In real life, as we ought to know by now, this ideal of fairness is a will-o’the’wisp, and neither baseball nor anything else is capable of living up to it. Neither luck nor ability will ever be equally distributed, but somehow we continue to enjoy the contests of unequals — in part, perhaps, just because they are unequal. At more than one point in the movie, someone says semi-ironically “how can you not be romantic about baseball” and there is a similar attempt to draw back just a bit when a representative of the old school is allowed to put forward the view that you don’t make a winning team “with a bunch of statistical gimmicks; nobody reinvents this game” — as, indeed, the world of baseball outside the movies would seem to confirm. But the utopian quest for fairness, though as doomed as the A’s championship hopes appear to be, likewise gains romance and emotional power for that very reason. The movie could be compared to Tom Stoppard’s trilogy of plays called The Coast of Utopia, as both treat their egghead utopian projectors with infinite sympathy as romantic heroes of their already-lost causes.

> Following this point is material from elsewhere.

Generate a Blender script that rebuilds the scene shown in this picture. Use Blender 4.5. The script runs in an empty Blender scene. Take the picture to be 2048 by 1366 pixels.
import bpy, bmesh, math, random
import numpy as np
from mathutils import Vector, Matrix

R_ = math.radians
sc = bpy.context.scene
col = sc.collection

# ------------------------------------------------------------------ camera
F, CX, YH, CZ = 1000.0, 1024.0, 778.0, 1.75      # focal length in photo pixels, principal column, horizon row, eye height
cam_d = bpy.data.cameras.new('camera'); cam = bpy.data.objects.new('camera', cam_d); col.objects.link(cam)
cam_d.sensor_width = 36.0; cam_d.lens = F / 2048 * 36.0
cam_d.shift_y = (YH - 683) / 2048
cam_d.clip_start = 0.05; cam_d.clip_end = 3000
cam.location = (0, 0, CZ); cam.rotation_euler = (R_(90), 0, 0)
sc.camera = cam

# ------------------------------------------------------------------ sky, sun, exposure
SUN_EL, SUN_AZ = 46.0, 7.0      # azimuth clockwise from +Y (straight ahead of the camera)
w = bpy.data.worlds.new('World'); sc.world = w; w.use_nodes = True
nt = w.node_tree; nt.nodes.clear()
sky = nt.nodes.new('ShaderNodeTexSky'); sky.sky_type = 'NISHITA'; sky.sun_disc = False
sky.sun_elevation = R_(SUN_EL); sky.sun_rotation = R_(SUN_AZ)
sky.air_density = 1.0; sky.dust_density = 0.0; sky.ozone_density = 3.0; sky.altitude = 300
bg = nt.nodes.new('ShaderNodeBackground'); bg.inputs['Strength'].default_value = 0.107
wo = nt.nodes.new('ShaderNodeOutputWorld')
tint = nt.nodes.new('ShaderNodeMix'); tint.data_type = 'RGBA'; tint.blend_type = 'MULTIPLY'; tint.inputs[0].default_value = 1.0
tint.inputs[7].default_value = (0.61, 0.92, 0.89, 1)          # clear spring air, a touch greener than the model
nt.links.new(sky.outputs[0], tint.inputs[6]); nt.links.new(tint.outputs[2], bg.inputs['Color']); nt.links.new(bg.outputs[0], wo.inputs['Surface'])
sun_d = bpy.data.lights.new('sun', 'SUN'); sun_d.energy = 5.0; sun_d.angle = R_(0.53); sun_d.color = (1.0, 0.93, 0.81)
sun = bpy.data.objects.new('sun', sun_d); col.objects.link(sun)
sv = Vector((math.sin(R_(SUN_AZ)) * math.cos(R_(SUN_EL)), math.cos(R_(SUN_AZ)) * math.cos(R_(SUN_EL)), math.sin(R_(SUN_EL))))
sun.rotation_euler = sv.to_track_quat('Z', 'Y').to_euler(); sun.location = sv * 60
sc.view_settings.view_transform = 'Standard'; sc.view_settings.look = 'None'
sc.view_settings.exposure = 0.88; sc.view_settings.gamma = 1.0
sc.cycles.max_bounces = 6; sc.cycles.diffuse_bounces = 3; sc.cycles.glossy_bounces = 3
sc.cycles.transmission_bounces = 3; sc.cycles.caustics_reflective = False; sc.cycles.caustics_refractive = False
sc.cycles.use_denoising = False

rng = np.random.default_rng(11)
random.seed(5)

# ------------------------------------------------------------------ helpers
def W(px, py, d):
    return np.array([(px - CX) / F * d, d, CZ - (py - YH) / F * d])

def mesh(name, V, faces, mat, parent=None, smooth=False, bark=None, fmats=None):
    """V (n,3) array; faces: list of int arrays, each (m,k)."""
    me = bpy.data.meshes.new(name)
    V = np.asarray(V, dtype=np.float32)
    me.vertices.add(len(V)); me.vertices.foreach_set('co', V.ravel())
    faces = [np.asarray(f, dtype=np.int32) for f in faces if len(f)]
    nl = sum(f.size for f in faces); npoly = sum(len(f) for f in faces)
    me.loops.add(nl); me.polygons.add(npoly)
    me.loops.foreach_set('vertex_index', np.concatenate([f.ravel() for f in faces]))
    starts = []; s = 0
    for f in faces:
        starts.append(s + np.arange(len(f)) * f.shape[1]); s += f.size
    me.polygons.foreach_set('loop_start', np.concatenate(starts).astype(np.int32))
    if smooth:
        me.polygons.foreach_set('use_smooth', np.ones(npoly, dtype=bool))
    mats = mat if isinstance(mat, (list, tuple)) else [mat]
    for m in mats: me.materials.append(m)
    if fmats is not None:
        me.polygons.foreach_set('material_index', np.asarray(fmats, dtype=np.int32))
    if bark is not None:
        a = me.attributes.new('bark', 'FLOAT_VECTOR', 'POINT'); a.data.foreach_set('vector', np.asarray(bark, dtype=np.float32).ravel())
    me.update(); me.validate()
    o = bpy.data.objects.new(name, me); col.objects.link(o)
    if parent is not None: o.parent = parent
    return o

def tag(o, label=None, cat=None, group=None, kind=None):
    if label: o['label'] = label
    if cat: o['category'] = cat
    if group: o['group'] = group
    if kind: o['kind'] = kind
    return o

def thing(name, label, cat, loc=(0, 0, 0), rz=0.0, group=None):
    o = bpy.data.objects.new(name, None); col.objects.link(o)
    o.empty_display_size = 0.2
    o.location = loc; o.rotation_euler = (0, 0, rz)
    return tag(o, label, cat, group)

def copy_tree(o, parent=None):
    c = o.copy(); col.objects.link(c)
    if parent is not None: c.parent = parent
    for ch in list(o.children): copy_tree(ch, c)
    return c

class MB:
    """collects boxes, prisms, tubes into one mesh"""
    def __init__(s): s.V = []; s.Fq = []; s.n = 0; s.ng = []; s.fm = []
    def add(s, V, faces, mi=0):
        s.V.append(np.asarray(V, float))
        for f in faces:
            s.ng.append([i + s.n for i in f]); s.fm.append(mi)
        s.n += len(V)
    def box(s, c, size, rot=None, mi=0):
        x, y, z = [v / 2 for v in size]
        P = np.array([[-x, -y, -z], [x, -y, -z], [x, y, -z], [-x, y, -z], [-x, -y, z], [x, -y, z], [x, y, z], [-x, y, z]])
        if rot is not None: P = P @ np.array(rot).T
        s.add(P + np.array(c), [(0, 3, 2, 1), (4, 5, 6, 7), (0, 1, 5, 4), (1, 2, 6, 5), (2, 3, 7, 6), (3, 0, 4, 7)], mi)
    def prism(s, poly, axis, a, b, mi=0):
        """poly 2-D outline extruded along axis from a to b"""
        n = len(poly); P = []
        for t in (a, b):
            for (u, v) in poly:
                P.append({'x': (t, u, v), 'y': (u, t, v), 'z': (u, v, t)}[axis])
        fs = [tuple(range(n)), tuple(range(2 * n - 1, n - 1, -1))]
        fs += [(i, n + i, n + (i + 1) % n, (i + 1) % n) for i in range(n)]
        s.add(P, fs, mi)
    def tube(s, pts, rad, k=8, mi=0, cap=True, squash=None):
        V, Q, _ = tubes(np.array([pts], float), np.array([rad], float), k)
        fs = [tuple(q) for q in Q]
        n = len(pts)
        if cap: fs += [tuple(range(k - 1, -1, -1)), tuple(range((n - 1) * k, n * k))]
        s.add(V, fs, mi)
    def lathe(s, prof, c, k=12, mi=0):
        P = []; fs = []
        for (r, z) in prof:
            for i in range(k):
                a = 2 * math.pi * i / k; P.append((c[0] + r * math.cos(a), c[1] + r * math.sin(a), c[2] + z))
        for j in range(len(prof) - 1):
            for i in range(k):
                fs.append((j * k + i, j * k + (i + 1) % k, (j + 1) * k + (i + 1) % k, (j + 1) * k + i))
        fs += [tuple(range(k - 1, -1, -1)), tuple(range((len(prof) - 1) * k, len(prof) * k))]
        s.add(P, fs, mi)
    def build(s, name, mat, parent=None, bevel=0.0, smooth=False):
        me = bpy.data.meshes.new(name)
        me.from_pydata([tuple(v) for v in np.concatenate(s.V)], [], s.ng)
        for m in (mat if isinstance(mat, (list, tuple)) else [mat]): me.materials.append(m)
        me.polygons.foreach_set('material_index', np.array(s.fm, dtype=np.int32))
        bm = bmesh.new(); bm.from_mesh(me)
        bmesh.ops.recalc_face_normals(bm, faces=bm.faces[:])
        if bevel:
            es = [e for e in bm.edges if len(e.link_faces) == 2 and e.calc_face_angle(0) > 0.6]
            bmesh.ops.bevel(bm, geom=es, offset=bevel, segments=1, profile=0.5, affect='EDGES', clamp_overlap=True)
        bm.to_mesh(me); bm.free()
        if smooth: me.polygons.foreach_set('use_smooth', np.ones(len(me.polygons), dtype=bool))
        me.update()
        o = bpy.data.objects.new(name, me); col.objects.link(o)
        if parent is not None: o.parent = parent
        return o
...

I once wrote a book (Media Madness: The Corruption of Our Political Culture) in which I attempted a very brief catalogue of examples of that favorite media trope (you may recognize it) that goes: “Everything you know about x is wrong.” It ought to be unnecessary to add that the statement is never even remotely true except of people who don’t know anything at all about x, but it apparently continues to rope in the suckers as it continues to be a media favorite. The promise of access to privileged information, even about quite trivial things — “Everything you thought you knew about grilling is wrong,” I seem to remember one of them went — must be nearly as irresistible as the promise of winning the lottery. Or the World Series. The subtitle of Michael Lewis’s book ought not to have been “The Art of Winning an Unfair Game”, but “Everything you know about interpreting baseball statistics is wrong.” Mr Lewis, inspired by Bill James, looked at the game like a journalist in quest of a scoop at least as much as he did like a baseball general manager in quest of a winning season. The same thing is true of the movie, which is to that extent a disappointment.